Hurvin Anderson, born in 1965 in Birmingham to Jamaican parents, studied painting at Wimbledon School of Art and the Royal College of Art, from which he graduated in 1998. In 2002, he attended the Caribbean Contemporary Arts residency in Port of Spain, Trinidad. That residency had a significant impact on his work, inspiring an exploration of Caribbean postcolonial life that continues to inform Anderson’s paintings. Anderson has returned repeatedly to the subject of the barbershop as a culturally and socially charged space. Drawing from still life, photographs, and found images, he deconstructs the barbershop interior as an imaginative space in which he explores ideas and experiences of memory and national identities over time and distance. This body of work reveals Anderson’s restlessly experimental approach to painting as a process of critical inquiry. Among the recognitions he has garnered is a nomination for the Turner Prize in 2017.

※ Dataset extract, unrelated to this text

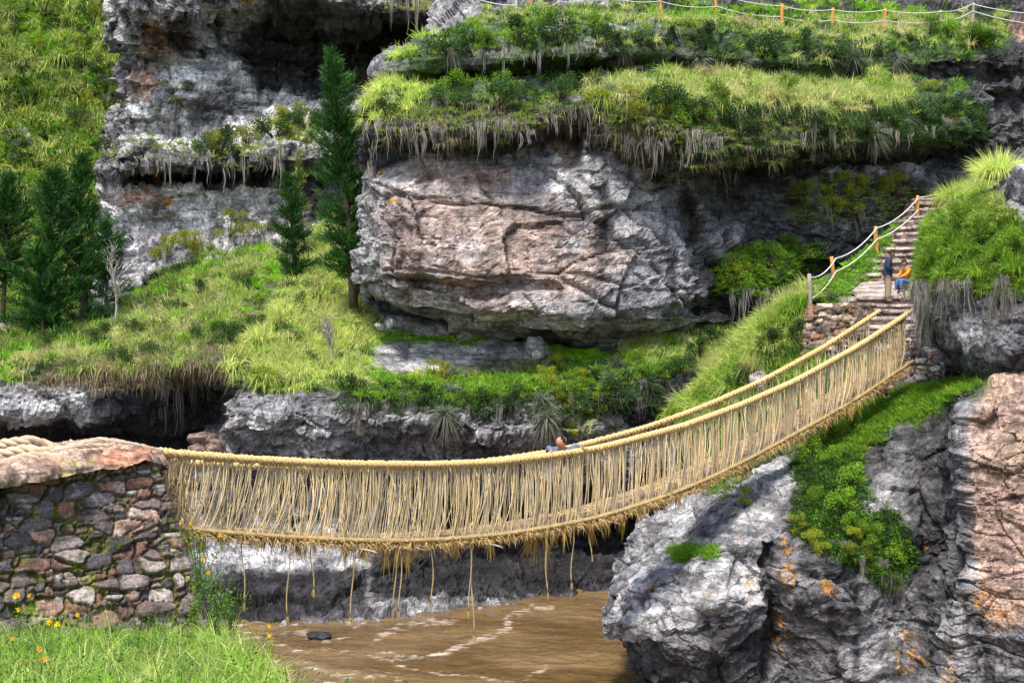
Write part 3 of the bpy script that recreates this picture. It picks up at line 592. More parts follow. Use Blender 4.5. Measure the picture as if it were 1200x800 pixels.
UV = PX(P); N = facing(P, normals(P)); gv = poly(UV, [(1070, 350), (1075, 290), (1096, 250), (1140, 225), (1165, 235), (1200, 255), (1400, 250), (1400, 335), (1180, 345)], 6)
P2, inf = rocky(P, N, .55, 1.1, .3, 1., 63, gv*.5); col = rockcol(P, inf, DARK*1.8, LIGHT, .42, 63)
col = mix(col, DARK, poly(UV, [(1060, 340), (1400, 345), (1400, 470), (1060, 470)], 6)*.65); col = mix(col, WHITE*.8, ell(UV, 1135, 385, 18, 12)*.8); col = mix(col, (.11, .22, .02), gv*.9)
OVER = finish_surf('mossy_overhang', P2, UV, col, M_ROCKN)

# river
xs = np.concatenate([np.linspace(-60, -13, 40)[:-1], np.linspace(-13, 8, 420), np.linspace(8, 40, 40)[1:]])
ys = np.concatenate([np.linspace(-30, 28, 40)[:-1], np.linspace(28, 49, 300), np.linspace(49, 64, 30)[1:]])
X, Y = np.meshgrid(xs, ys); P = np.stack([X, Y, X*0], -1)
Q = P+.8*np.stack([fbm(P*.25, 3, 3), fbm(P*.25, 3, 4), X*0], -1)
wv = .16*fbm(Q*np.array([.6, 1.0, 1]), 3, 6, .5)+.06*fbm(Q*np.array([1.3, 1.9, 1]), 2, 16)
rough = sstep(-5, -8.5, X)*.8+.2; P[..., 2] = wv*(.35+rough)
UV = PX(P)
def stroke(pts, w_, dens=1.):
    pts = np.array(pts, float); q = np.concatenate([UV*.03, np.zeros(UV.shape[:-1]+(1,))], -1)
    U = UV[..., 0]+14*fbm(q, 3, 2); V = UV[..., 1]+8*fbm(q, 3, 7); d = np.full(U.shape, 1e9)
    for (x0, y0), (x1, y1) in zip(pts[:-1], pts[1:]):
        ex, ey = x1-x0, y1-y0; t = np.clip(((U-x0)*ex+(V-y0)*ey)/(ex*ex+ey*ey), 0, 1)
        d = np.minimum(d, np.hypot((U-x0-t*ex), (V-y0-t*ey)*1.6))
    return dens*np.exp(-(d/w_)**2)
fo = np.maximum.reduce([.72*stroke([(645, 712), (600, 722), (590, 738), (560, 752), (520, 765), (475, 772), (440, 768)], 6), stroke([(430, 770), (480, 782), (540, 792), (600, 795), (640, 785)], 6, .8), stroke([(700, 775), (690, 760), (700, 730), (660, 710)], 4, .35),
  stroke([(270, 722), (330, 715), (400, 720), (450, 722)], 6, .7), stroke([(270, 745), (350, 760), (420, 765), (470, 730), (540, 725)], 7, .65), stroke([(280, 780), (340, 775), (400, 790), (470, 795)], 12, .8), stroke([(300, 798), (380, 800), (430, 800)], 12, .7), stroke([(680, 712), (720, 700)], 3, .4), stroke([(350, 742), (373, 752), (400, 748)], 5, .8), stroke([(405, 728), (415, 732), (430, 727)], 4, .9)])
fo = fo*.8+.35*np.maximum(stroke([(645, 712), (600, 726), (560, 752), (520, 765), (455, 766)], 16), stroke([(270, 735), (400, 745), (470, 740), (540, 730)], 22))
nz = fbm(Q*np.array([1.2, 3.0, 1]), 5, 26, .65); fo = np.clip((fo*.85+.16*rough)*(1+3.2*fbm(Q*np.array([2.2, 6, 1]), 4, 77, .75))+nz*1.1-.44+.12*rough, 0, 1)+.35*sstep(.35, .5, fbm(Q*np.array([3, 7, 1]), 3, 29))*rough
fo = np.clip(fo, 0, 1)
mud = mix(np.broadcast_to(np.array((.115, .07, .027)), P.shape), (.19, .125, .058), sstep(-.3, .4, fbm(Q*np.array([.25, .45, 1]), 3, 36)))
col = mix(mud, (.55, .45, .36), sstep(.12, .8, fo)*.85); P[..., 2] += fo*.02
m, n, l, p = mat('muddy_water'); co = n.new('ShaderNodeTexCoord').outputs['Object']
at_ = nnode(n, 'ShaderNodeAttribute', attribute_name='tint').outputs['Color']; l.new(at_, p.inputs['Base Color'])
f = noise_tex(n, l, co, 1.3, 3, .55, (1, 1.25, 1)); b = n.new('ShaderNodeBump'); b.inputs['Strength'].default_value = .9; b.inputs['Distance'].default_value = .22
l.new(f, b.inputs['Height']); l.new(b.outputs[0], p.inputs['Normal']); p.inputs['Roughness'].default_value = .12; p.inputs['IOR'].default_value = 1.33
me = mesh_from('river', P, gridfaces(*P.shape[:2]), m, col); o = link('river', me); o['kind'] = 'structure'

# valley floor reaching far beyond, and the near bank the photographer stands on
g = np.linspace(-600, 600, 60); X, Y = np.meshgrid(g, g); P = np.stack([X, Y, -2.5+0*X], -1)
me = mesh_from('ground', P, gridfaces(60, 60), M_ROCK, np.broadcast_to(np.array((.09, .12, .03)), P.shape)); link('ground', me)['kind'] = 'structure'
xs = np.linspace(-30, 14, 300); ys = np.concatenate([np.linspace(-20, 6, 40)[:-1], np.linspace(6, 24, 220)]); X, Y = np.meshgrid(xs, ys)
edge = np.interp(Y, [-20, 0, 6, 9, 12, 15, 18, 19.5, 24], [6, 3, -.3, -1.55, -2.15, -2.95, -3.75, -4.1, -5.6])+.25*noise(np.stack([X*0, Y, X*0], -1)*.8)
Z = np.interp(Y, [-20, 0, 7, 12, 18, 24], [6.6, 6.35, 6.05, 5.2, 4.25, 3.6])+.14*fbm(np.stack([X, Y, 0*X], -1)*.7, 4, 2)
over = np.maximum(X-edge, 0); Z = Z-over*1.9-.6*sstep(0, .8, over); P = np.stack([X, Y, np.maximum(Z, -1.2)], -1)
col = mix(np.broadcast_to(np.array((.07, .12, .02)), P.shape), SOIL, sstep(0, .3, fbm(P*2, 3, 2))); col = mix(col, MID, sstep(.8, 2, over)*.8)
UV = PX(P); FORE = finish_surf('near_bank', P, UV, col, M_ROCKN); FORE.over = over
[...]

Hurvin Anderson: Salon Paintings is part of a European tour in collaboration with The Hepworth Wakefield and Hastings Contemporary in the UK. The exhibition includes works from the Christen Sveaas Art Foundation and private collections, as well as some of the most political works within this series. Is it OK to be Black?, 2015, was a 70th Anniversary Commission for the British Arts Council Collection with New Art Exchange, Nottingham, and Thomas Dane Gallery, London. This work includes depictions of significant figures in the Civil Rights movement, such as Martin Luther King and Malcolm X, whose ideas and legacy remain important in today’s society. The title responds to a misheard interpretation of the typical barbershop question, ‘Is it OK at the back?’ and highlights the underlying social context of the barbershop as a space for the black community.
Hurvin Anderson is considered one of the most captivating painters working in Britain today. His works manage to be both visually beautiful and poetically poignant, capturing moments of experience and asking questions about memory and identity through his unique process of image-making.